I suspect the Biden DOJ miscalculated badly. They wanted to let Trump be the convicted as late in the 2024 election cycle as possible, in order to mess up the Republican campaign. (Almost a mirror image of what happened to the Democrats when Biden decided not to run.) But Trump was able to delay the process until it was too late.

If my suspicion is right, that was one of the more spectacular political miscalculations in American history. If I'm wrong... well, maybe the DOJ was investigating and stuff, but from the outside it looks like they wasted a year that they really could have used.


It would be completely on-brand for the dems to slow roll the prosecutions only to have the entire thing blow up in their faces and let a criminal off the hook.

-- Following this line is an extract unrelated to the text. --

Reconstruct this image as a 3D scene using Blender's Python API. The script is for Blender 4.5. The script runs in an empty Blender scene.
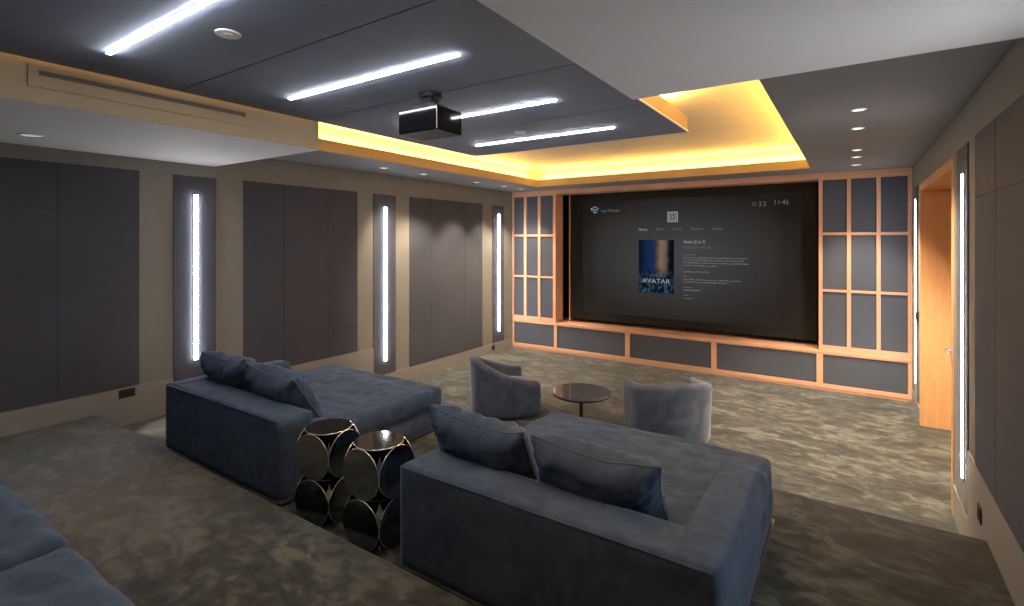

That said, the Jan 6 prosecutions followed the traditional, deliberate bottom-up approach. The classified documents case was derailed by a maverick Trump judge but would eventually see a jury. The Georgia state charges were hamstrung by their chosen RICO path and Willis's ill-advised romantic entanglement. It could be that Biden and the DNC stayed out of it in a deliberate attempt to take the high road and/or avoid handing Trump a political defense.

On January 7 everyone thought Trump's political career was over and that he could only delay justice. Alas, he set up a very large inflation time bomb in 2020 and the rest is history.


Trump has been suggesting he deserves a 3rd term. The codified limit is 2 terms.

He says he deserves a lot of things.